Yahoo to use Microsoft Search

Good news for Microsoft. They reached a deal with Yahoo for Yahoo to use Microsoft’s new and rebranded search engine called Bing to power Yahoo searches. This, along with Bing’s big advertising push, should help Microsoft greatly against Google. It will also help that Bing is the default search engine in Microsoft’s Internet Explorer. Add to that Mirosoft’s uptick in image coming from the Windows 7 operating system release in October and you have a good story of Microsoft on the upswing (ignoring previous story of course).

The bad news for customers is that we lost another competitor in the field of search. Implementing a good search engine requires not only computer and mathematical skills, but also a vast array of servers which hold search results and send bots out to crawl the internet for new content. Therefore a big company is needed to truly compete in search. (There are smaller search engines that are quite good such as Cuil, but these ventures still require a lot of cash and have yet to gain market share or brand awareness).

This deal leaves us with only two big search engines left. According to research firm ComScore the existing search market is:

65% – Google
19.6% – Yahoo (now to use Bing)
8.4% – Microsoft Bing

Yahoo will still manage their own ads, but apparently using all Microsoft technology.

One Reply to “Yahoo to use Microsoft Search”
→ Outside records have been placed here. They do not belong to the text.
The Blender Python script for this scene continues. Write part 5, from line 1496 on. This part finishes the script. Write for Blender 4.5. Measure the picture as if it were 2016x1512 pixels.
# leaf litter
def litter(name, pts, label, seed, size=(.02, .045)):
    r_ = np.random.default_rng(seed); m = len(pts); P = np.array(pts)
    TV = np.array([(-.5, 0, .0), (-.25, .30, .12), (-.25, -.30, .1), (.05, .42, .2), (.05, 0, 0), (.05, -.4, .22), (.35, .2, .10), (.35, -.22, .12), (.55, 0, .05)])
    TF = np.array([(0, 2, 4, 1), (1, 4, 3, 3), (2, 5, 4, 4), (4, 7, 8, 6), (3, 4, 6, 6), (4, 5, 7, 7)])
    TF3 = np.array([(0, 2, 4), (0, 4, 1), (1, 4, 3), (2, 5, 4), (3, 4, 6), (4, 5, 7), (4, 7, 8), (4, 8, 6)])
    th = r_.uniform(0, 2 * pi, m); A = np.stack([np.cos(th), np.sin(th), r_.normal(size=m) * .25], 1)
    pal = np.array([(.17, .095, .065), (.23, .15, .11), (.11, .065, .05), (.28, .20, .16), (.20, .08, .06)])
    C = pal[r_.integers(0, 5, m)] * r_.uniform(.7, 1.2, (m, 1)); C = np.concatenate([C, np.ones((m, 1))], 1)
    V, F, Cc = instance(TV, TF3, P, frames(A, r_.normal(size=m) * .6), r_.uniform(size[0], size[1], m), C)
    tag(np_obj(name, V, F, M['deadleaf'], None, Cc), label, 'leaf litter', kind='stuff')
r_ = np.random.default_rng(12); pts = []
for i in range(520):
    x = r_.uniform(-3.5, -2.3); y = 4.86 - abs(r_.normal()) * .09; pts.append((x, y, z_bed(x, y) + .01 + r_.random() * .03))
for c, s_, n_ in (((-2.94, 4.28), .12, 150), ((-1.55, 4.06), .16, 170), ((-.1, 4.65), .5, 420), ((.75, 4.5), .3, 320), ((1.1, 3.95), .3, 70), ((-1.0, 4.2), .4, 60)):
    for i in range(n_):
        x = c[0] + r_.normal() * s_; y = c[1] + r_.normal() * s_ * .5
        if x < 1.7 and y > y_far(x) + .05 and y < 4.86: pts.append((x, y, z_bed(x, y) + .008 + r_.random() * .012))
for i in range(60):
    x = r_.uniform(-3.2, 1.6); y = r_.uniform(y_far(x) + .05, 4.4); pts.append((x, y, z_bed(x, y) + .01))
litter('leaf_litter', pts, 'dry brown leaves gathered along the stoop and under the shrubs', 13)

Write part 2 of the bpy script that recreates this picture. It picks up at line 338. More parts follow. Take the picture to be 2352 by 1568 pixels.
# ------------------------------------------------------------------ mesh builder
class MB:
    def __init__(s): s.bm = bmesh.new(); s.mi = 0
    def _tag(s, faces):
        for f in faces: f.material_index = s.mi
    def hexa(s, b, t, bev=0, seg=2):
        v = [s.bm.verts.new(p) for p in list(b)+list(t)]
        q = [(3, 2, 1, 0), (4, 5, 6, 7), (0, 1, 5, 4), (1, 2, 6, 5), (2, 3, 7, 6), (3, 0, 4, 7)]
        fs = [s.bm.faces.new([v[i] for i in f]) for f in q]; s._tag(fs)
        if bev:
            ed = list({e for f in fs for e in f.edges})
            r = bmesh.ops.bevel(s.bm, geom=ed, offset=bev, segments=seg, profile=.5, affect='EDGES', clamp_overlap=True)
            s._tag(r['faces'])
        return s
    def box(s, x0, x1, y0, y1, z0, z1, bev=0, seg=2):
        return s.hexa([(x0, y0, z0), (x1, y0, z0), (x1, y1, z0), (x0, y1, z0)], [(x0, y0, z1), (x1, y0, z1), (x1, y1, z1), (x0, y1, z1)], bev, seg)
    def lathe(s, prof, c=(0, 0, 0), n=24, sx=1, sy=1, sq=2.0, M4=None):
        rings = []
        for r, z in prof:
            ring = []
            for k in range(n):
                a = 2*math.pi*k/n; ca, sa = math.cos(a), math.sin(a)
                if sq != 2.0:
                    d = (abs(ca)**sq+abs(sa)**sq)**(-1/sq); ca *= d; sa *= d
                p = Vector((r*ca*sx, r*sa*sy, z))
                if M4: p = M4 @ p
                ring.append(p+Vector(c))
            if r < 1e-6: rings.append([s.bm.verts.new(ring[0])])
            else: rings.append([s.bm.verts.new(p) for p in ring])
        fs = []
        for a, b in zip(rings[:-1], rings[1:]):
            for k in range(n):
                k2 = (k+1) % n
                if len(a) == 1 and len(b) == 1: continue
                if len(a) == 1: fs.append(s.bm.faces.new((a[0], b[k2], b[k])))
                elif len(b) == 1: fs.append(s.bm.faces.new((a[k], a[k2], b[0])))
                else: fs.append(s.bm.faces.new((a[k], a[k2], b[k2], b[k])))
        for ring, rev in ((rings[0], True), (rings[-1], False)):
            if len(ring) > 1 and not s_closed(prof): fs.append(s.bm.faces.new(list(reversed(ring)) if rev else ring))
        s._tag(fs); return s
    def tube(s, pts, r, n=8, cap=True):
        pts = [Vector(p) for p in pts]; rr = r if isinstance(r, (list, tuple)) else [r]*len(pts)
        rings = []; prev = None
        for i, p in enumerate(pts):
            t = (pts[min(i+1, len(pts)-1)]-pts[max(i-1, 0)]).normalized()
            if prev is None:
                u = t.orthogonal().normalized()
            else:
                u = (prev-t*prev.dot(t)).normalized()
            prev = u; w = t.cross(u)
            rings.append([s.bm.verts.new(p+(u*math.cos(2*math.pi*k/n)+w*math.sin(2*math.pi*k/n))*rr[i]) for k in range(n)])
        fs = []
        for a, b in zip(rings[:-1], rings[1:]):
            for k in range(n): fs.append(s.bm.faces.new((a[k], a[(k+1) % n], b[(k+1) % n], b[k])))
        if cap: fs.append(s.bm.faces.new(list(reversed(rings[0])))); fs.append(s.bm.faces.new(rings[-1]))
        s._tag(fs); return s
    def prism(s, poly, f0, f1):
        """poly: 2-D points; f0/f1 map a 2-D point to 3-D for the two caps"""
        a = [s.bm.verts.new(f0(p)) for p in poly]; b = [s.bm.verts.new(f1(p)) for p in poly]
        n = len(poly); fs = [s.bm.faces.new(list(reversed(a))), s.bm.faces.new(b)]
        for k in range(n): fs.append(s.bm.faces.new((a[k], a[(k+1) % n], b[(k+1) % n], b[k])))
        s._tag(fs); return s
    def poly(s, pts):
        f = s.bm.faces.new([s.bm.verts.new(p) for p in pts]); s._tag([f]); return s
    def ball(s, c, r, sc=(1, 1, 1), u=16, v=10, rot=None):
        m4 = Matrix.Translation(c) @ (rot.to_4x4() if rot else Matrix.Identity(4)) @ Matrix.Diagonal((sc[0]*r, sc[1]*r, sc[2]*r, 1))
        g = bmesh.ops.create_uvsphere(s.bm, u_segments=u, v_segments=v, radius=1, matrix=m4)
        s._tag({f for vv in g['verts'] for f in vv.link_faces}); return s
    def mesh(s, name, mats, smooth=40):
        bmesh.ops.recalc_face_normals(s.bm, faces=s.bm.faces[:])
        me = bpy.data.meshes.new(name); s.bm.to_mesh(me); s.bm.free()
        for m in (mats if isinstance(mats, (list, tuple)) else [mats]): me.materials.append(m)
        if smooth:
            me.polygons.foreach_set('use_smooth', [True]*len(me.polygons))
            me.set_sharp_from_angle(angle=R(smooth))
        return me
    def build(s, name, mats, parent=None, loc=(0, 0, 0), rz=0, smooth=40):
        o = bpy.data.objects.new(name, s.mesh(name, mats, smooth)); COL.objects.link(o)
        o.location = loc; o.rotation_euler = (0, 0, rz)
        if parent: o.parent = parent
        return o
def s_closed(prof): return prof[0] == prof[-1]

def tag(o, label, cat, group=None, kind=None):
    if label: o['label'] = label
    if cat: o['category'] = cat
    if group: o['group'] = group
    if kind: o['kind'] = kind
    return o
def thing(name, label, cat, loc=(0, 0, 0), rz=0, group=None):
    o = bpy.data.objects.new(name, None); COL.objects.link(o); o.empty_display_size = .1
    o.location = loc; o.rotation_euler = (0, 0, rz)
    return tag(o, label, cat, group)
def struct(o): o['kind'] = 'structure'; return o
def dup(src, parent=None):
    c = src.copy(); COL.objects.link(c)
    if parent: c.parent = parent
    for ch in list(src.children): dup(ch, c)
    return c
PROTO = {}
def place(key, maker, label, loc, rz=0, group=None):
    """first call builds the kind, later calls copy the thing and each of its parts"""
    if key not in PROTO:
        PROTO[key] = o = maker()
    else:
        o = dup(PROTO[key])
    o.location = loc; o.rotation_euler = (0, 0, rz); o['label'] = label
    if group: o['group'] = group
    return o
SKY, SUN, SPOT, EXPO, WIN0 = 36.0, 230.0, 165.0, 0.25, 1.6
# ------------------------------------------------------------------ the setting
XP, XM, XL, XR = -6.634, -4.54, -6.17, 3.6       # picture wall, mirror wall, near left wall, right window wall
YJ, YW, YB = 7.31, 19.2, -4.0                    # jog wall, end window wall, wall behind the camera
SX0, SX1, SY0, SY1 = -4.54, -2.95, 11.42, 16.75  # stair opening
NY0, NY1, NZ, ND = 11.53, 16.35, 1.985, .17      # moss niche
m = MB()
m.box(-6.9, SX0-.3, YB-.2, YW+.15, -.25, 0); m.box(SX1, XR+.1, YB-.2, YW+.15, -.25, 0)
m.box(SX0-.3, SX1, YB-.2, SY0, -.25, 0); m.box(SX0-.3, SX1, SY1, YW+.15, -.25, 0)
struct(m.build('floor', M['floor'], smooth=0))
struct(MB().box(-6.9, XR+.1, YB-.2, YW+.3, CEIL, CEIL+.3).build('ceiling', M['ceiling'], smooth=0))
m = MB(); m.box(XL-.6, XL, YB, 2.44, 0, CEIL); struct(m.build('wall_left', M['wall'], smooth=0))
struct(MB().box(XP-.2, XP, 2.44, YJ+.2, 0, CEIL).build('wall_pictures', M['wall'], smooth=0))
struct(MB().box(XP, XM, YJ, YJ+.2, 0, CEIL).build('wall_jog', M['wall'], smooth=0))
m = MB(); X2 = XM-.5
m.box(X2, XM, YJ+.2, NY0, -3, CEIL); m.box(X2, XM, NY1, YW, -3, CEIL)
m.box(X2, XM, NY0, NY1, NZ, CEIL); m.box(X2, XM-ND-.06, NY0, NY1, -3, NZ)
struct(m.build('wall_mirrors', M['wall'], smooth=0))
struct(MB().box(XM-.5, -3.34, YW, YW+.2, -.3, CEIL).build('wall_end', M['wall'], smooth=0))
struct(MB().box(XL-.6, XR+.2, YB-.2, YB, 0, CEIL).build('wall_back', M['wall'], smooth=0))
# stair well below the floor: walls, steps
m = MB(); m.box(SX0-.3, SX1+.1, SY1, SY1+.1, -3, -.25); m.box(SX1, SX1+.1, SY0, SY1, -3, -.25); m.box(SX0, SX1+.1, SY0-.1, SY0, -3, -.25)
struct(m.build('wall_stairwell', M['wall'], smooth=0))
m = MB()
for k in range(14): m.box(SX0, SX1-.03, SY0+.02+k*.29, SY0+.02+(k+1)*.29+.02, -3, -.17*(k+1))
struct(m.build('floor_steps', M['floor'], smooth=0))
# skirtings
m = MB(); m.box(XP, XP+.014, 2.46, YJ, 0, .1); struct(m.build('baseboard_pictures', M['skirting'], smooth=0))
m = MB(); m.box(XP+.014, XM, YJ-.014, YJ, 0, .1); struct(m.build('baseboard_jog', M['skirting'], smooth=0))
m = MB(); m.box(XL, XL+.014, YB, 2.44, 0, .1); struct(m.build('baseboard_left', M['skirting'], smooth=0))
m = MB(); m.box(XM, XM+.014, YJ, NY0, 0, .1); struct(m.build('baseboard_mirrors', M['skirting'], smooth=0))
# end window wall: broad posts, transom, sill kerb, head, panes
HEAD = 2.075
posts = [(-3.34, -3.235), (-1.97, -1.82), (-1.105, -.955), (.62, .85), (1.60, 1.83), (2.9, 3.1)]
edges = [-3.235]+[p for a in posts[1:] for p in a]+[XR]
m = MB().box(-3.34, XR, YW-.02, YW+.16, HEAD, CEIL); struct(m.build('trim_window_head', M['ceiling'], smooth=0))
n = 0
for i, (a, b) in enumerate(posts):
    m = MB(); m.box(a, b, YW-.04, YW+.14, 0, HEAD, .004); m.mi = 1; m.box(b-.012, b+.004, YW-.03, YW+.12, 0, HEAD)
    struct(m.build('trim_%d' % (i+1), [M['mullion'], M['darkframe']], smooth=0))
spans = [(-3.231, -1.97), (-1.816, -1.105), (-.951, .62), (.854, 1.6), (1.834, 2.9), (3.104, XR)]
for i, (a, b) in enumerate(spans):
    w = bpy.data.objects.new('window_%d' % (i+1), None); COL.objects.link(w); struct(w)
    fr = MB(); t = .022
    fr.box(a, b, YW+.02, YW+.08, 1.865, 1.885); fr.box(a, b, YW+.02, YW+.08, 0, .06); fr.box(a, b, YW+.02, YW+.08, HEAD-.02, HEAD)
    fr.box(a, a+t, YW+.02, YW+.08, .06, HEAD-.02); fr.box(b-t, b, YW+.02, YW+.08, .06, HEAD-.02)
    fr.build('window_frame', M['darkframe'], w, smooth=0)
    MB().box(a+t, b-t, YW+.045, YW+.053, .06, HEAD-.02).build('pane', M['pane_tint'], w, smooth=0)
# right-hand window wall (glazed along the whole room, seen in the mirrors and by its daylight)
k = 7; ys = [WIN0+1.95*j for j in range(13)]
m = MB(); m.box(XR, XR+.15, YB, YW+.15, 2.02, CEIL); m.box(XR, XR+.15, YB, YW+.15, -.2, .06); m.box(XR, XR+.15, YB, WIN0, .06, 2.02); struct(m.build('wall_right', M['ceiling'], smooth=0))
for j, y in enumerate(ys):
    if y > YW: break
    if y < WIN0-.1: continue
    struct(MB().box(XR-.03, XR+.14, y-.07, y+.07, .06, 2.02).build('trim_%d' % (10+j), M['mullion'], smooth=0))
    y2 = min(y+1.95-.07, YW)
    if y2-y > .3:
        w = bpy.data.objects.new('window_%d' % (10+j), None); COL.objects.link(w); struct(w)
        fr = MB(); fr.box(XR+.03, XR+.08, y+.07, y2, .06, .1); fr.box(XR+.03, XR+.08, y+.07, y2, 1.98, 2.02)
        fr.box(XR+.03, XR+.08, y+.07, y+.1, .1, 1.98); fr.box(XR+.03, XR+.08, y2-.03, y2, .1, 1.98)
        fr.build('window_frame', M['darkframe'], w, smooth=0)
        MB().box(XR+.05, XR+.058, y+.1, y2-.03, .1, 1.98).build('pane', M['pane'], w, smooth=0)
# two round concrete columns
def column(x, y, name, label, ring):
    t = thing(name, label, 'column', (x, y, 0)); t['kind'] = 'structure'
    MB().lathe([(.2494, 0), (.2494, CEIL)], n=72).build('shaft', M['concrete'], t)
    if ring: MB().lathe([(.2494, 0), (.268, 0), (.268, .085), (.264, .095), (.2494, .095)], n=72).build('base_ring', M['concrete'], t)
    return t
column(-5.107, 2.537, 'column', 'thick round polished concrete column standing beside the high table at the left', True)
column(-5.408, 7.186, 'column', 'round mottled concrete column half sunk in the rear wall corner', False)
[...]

  1. I believe that the real downside to this has yet to be seen. Microsoft does not have a great track record in how it deals with other companies. It also has a bad habit of altering standards to consolidate its own uniqueness. What happens when it brings this to Yahoo? Before you answer that, do realize that AT&T’s DSL subscribers get their email via Yahoo. I cannot speak for anyone else, but I exist in a multi-platform environment. I depend on standards, and not Microsoft’s warped vision of them.

    Oh yes, my mail server with Yahoo is currently running Sendmail on *NIX of some sort. If Yahoo will be using Microsoft technology, they may miograte to Exchange, which I consider as less secure.

    I can see this as nothing but bad in the end.